Note-se, ainda, que esta é a tendência adotada pelos novos diplomas legislativos que disciplinam o Regime Geral de Concessão e Permissão de Serviços Públicos (Lei federal nº 8.987/95), a Lei Geral de Telecomunicações (Lei federal nº 9.472/97), a Lei do Petróleo (Lei federal nº 9.478/97) e a Lei de Transportes Terrestres e Aquaviários (Lei federal nº 10.233/01), que permitem o estabecimento de foro ou do modo amigável de resolução de controvérsias, quando não explicitamente indicaram a possibilidade da instituição de compromisso arbitral nos contratos que celebrarem. Tal se dá tendo-se em vista a alta complexidade técnica e ao forte impacto econômico dos mesmos, cujas questões controversas seriam efetivamente avaliadas por técnicos, restando ao Poder Judiciário o exame da adequação da atividade administrativa negocial aos princípios insculpidos no art. 37 da Constituição Federal.
Observe-se, por fim, que a questão da arbitragem, neste caso, identifica-se com o caráter de um julgamento sobre avaliação técnica, que pode ser econômica, financeira, contábil, de engenharia ou de outra disciplina estranha ao Direito.

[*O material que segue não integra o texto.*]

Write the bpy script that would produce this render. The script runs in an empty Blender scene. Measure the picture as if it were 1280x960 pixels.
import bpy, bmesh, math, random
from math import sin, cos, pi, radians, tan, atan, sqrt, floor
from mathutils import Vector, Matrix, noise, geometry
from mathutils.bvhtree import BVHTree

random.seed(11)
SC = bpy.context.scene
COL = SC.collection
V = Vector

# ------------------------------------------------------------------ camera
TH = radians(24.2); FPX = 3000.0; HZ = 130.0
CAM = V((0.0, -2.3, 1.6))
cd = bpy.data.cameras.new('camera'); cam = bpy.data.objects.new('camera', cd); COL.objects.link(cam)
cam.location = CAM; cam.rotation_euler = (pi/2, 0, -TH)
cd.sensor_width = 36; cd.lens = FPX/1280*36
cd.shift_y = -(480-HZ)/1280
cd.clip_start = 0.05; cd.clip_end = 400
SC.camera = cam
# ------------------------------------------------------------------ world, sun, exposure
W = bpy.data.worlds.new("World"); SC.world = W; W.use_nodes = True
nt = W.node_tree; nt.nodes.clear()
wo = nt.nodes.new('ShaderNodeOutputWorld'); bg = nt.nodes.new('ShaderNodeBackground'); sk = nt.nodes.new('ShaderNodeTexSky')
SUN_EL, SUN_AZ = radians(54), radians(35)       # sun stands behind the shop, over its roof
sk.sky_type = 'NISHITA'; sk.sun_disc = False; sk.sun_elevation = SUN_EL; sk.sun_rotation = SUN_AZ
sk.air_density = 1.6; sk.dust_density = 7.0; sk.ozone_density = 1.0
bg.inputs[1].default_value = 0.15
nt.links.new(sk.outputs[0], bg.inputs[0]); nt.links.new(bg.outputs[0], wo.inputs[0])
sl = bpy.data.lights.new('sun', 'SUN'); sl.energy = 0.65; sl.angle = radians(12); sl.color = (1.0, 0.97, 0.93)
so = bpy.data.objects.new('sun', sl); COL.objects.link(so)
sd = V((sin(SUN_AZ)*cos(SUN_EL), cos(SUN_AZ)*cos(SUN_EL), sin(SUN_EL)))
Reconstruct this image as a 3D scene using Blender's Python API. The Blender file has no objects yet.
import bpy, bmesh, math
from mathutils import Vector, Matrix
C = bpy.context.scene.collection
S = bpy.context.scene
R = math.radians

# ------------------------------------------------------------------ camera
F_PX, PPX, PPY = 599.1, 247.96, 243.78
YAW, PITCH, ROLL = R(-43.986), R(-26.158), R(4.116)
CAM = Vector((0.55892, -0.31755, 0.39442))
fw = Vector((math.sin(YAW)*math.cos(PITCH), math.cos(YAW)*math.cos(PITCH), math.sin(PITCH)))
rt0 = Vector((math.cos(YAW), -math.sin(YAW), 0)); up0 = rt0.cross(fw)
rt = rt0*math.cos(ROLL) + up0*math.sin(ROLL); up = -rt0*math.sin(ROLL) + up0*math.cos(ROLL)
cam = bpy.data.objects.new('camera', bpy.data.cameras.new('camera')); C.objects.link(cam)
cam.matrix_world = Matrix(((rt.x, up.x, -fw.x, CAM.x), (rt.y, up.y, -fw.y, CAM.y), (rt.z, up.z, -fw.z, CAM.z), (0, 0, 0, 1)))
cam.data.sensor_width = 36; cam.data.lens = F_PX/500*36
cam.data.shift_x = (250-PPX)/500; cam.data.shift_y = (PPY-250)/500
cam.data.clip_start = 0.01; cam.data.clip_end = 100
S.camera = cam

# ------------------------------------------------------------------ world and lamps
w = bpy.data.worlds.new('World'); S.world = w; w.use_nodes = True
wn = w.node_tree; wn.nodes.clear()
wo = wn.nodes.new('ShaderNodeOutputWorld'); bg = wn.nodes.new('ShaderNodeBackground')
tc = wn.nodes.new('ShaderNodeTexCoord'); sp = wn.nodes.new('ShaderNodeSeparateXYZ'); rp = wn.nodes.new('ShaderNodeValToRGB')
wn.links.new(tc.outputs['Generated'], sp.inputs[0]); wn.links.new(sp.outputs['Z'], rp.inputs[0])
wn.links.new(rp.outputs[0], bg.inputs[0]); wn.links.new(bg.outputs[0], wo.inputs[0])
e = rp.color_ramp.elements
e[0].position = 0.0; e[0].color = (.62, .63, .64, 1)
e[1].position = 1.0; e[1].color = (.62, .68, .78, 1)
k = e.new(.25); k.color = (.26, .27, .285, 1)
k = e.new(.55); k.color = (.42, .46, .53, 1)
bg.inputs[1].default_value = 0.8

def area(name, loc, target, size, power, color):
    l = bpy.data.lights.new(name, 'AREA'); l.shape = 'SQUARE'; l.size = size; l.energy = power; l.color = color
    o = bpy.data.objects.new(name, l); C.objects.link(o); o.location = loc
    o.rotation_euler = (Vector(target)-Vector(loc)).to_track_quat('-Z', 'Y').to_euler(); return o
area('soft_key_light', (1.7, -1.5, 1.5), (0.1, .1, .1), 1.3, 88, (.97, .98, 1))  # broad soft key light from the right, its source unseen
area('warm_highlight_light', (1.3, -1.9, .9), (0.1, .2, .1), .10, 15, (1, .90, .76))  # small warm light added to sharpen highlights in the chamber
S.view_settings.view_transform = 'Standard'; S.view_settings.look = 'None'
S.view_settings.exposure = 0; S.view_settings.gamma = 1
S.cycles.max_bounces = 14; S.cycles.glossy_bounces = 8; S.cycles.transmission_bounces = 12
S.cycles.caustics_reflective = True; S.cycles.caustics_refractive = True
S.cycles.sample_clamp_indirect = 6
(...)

O leading case conhecido como "Caso Lage" [3] dizia respeito à questão de avaliação por arbitragem da extensão da responsabilidade do Estado por danos causados, bem como da fixação de valor dos ativos de várias empresas que foram nacionalizadas durante a Era Vargas, em que a arbitragem autorizada por Decreto-lei foi tratada pelo Egrégio Supremo Tribunal Federal como meio legítimo para que se fixasse um valor justo para indenização, como reclamado pela Lei de Desapropriações, bem como pela Constituição Federal de 1988.
Concluindo, concordamos que ao Estado, como parte nas relações jurídicas, bem como pela natureza de suas próprias funções, não caberia precificar — usamos aqui o jargão econômico — o objeto das controvérsias em que toma parte, até mesmo pelo princípio da imparcialidade. Esta, em última análise, a função da arbitragem, como mediador em busca de soluções negociais, tendo-se em vista o caráter subjetivo e disponível do valor das coisas que estão no comércio, valendo-nos aqui da distinção civilista que o Direito Romano nos legou.
Notas
01. TC 8217/93-9, Rel. Min Homero Santos.
02. A Arbitragem e os Contratos Administrativos. Disponível em www.direito.adv.br/artigos/arbitragem.htm.
03. Agravo de instrumento nº 52.181-GB, Rel. Min. Bilac Pinto. RTJ 68/382.